Posisi dari mesin pembangkit listrik itu sendiri diletakkan tidak jauh dari
tumpukan sampah setinggi beberapa meter. Meski sampah menggunung, aroma busuk
dari sampah tidak tercium. Hal tersebut dikarenakan, saat proses fermentasi
sampah organic membusuk dan menghasilkan gas metana, penyaring akan menyaring
gas dari kotoran padat yang dikandung dan suhu distabilkan sesuai dengan
spesifikasi mesin pembangkit listrik. Gas metana yang dihasilkan ”bukit” sampah itu dialirkan melalui pipa
untuk mengoperasikan mesin-mesin pembangkit listrik di areal tempat pembuangan
sampah tersebut. Dengan memanfaatkan sampah untuk menghasilkan
listrik, hal ini sekaligus mengatasi persoalan sampah di kota-kota besar. Produksi sampah naik, sementara pengolahannya
tidak maksimal. Akibatnya, sampah menggunung dan tidak terurus. Selain
menimbulkan bau tak sedap, sampah juga mengganggu keindahan, mencemari air dan
tanah, serta dapat menjadi sumber penularan penyakit. Di Indonesia, baru TPA Bantar Gebang, Bekasi, dan
Instalasi Pengolahan Sampah Terpadu Denpasar, Badung, Gianyar, Tabanan yang
merintis penerapan teknologi yang mengintegrasikan pengolahan sampah terpadu.
Jadi, sampah yang ada didaur ulang lalu dimanfaatkan komposnya dan juga
dikelola menjadi energi listrik. Pembangunan pembangkit listrik yang menggunakan sampah ini bisa
dikembangkan di setiap kota besar. Penutupan tempat pembuangan sampah terbuka
telah diamanatkan Undang-Undang Nomor 18 Tahun 2008 tentang Pengelolaan Sampah.
Saat ini, hampir semua kota dan kabupaten di Indonesia menggunakan tempat
pembuangan sampah terbuka. Namun, sejauh ini belum ada langkah dan program
nyata yang dilaksanakan pemerintah daerah. Namun, penglahan sampah
ini memiliki resiko yaitu dapat menimbulkan konflik social dengan warga sekitar
yang terganggu oleh hilir mudiknya truk pengangkut sampah. Para pemulung juga
merasa terancam sumber nafkahnya dengan adanya kegiatan pengolahan sampah.

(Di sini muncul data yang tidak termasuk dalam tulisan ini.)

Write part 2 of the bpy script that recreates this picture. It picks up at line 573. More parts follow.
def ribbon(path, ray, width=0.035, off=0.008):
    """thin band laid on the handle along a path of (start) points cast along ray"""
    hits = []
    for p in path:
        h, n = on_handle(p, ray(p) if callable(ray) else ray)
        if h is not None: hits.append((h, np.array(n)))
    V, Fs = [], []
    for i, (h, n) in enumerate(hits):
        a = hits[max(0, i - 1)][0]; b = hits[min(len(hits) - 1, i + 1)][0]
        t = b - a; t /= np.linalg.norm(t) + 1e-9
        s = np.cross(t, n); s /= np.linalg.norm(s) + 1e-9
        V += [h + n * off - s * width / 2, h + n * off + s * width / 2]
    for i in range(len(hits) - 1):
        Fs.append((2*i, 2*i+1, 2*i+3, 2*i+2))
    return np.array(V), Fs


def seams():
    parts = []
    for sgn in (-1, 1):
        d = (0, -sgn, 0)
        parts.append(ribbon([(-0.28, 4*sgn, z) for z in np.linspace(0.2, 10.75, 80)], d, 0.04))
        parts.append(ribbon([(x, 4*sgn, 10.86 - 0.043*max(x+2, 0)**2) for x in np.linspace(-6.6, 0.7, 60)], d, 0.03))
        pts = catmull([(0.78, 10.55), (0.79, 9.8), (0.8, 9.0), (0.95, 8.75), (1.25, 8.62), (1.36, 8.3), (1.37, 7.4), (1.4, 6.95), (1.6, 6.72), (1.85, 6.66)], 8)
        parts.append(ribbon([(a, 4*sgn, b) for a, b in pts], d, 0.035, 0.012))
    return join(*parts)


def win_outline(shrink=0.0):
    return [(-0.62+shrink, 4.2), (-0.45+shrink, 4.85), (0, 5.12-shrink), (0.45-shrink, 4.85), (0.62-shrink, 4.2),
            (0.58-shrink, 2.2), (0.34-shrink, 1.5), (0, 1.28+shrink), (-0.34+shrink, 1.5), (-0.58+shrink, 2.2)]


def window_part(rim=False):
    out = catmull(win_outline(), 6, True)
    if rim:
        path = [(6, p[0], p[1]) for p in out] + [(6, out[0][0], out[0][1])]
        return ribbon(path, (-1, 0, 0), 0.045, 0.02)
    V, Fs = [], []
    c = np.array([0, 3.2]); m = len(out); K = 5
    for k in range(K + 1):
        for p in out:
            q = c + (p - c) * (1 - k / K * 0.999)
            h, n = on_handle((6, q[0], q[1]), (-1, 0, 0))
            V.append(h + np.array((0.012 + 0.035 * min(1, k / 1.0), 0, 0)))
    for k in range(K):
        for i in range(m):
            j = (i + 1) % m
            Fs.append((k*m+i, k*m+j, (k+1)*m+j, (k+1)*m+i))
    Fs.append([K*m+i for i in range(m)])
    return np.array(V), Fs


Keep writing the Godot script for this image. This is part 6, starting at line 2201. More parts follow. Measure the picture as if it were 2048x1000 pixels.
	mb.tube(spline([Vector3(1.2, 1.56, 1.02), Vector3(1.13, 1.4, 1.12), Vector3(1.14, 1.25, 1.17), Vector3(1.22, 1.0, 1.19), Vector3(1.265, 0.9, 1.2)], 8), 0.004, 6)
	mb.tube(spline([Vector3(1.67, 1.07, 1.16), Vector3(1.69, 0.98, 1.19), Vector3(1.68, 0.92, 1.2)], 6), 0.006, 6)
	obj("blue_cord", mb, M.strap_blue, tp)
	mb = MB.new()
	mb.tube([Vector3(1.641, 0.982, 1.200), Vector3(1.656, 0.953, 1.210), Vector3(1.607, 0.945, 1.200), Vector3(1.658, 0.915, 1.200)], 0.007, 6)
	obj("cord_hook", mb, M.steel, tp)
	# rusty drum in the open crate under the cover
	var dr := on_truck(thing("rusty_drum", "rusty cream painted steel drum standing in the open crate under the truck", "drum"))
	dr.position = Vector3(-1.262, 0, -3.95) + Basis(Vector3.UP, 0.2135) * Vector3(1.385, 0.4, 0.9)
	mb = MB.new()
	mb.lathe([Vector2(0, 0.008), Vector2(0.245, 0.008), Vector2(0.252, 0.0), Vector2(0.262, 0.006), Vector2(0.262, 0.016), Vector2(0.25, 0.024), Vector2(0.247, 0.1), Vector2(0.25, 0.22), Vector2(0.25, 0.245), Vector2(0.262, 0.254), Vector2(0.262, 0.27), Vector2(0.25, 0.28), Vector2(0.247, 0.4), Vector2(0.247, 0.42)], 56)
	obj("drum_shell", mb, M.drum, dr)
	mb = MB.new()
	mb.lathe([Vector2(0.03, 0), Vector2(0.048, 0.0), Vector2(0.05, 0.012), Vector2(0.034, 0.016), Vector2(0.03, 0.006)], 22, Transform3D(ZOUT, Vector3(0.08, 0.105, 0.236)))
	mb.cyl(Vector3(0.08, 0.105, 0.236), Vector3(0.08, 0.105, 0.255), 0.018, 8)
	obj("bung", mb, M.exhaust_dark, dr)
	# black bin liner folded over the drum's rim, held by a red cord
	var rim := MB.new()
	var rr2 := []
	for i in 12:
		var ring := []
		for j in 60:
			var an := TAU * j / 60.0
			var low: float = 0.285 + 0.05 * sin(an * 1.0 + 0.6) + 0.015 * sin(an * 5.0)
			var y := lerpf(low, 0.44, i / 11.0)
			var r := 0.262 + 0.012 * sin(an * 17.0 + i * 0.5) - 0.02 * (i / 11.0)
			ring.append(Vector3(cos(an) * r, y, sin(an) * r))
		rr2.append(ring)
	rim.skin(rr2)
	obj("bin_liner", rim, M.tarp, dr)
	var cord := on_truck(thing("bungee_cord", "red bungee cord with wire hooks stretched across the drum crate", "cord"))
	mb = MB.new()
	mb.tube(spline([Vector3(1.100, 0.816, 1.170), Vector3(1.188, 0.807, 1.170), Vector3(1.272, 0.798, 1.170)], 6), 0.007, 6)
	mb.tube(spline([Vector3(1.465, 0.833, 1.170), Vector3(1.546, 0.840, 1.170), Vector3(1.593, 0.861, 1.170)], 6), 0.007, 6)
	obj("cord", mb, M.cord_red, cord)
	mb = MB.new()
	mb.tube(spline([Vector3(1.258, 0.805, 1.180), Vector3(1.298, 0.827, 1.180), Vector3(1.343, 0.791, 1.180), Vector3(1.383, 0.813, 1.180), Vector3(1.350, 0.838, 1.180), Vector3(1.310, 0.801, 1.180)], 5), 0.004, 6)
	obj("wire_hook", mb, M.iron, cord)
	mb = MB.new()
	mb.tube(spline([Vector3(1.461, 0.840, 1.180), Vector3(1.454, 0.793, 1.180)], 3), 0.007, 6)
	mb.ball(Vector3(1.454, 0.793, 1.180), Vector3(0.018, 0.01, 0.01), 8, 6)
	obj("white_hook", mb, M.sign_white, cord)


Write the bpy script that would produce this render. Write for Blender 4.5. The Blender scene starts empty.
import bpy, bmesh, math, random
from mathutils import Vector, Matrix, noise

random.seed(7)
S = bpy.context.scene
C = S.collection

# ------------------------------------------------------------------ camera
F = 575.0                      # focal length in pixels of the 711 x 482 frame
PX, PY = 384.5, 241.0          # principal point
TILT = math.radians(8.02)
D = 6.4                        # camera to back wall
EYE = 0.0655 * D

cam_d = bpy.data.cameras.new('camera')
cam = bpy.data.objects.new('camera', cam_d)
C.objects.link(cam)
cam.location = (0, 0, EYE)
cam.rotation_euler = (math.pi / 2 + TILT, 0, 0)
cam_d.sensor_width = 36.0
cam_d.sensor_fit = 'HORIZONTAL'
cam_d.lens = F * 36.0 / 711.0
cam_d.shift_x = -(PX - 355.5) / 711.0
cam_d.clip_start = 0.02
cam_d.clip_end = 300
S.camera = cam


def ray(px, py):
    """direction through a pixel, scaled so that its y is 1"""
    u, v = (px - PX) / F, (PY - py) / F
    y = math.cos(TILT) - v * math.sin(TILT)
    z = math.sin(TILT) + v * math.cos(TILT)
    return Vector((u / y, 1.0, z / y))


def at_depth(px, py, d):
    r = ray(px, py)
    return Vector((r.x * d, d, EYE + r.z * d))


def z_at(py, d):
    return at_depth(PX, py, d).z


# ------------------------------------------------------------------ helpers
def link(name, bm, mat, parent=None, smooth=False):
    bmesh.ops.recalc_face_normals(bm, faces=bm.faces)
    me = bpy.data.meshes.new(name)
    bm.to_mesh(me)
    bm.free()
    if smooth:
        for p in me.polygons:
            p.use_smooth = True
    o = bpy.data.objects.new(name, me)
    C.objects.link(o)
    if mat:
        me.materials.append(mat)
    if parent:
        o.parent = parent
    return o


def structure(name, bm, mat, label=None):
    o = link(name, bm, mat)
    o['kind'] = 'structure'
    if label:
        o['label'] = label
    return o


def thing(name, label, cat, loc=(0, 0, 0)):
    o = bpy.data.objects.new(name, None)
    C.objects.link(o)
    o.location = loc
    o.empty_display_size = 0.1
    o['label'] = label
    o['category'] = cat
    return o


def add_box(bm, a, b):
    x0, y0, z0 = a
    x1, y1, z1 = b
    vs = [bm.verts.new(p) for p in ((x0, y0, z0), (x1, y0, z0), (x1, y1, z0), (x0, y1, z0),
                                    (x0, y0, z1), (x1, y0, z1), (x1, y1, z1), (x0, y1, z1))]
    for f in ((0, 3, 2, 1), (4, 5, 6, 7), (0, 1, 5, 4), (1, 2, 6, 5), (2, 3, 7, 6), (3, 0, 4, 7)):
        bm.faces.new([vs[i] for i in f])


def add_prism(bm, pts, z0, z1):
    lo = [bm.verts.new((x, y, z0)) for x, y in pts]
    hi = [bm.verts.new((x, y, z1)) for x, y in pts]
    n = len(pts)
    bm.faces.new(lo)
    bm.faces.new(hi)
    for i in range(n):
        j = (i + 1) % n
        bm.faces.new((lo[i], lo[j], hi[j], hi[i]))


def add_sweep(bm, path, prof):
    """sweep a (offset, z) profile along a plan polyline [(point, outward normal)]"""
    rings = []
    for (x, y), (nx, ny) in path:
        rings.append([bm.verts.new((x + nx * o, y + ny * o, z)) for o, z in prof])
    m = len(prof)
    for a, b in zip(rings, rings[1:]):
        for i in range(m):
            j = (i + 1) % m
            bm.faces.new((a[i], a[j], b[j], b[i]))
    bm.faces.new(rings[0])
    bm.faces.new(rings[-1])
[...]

Tetapi, hal tersebut telah diatasi dengan cara proses pengangkutan dilakukan di
malam hari dan pengolahan sampah pada TPA dilakukan setelah para pemulung
menyelesaikan tugasnya, sehingga mereka tidak akan merasa terganggu dengan
adanya pengolahan sampah yang dapat mengurangi nafkah mereka.
Sampai
saat ini, sistem pemanfaatan listrik belum diterapkan di banyak kota. Hal
tersebut dikarenakan listrik yang dihasilkan sangat kecil sehingga membuat
pemerintah merasa dirugikan. Harga
keekonomian listrik dari sampah itu di atas Rp 1.000 per kWh, sedangkan saat
ini harganya baru Rp 820 per kWh. Jika harga terlalu
rendah, investor tidak akan mau untuk berinvestasi dalam bisnis pengolahan
sampah. Oleh karena itu, pengolahan sampah hanya diterapkan di beberapa kota
besar saja untuk mengurangi resiko penyakit yang ditimbulkan dari sampah dan
aroma busuk yang mengganggu aktivitas masyarakat.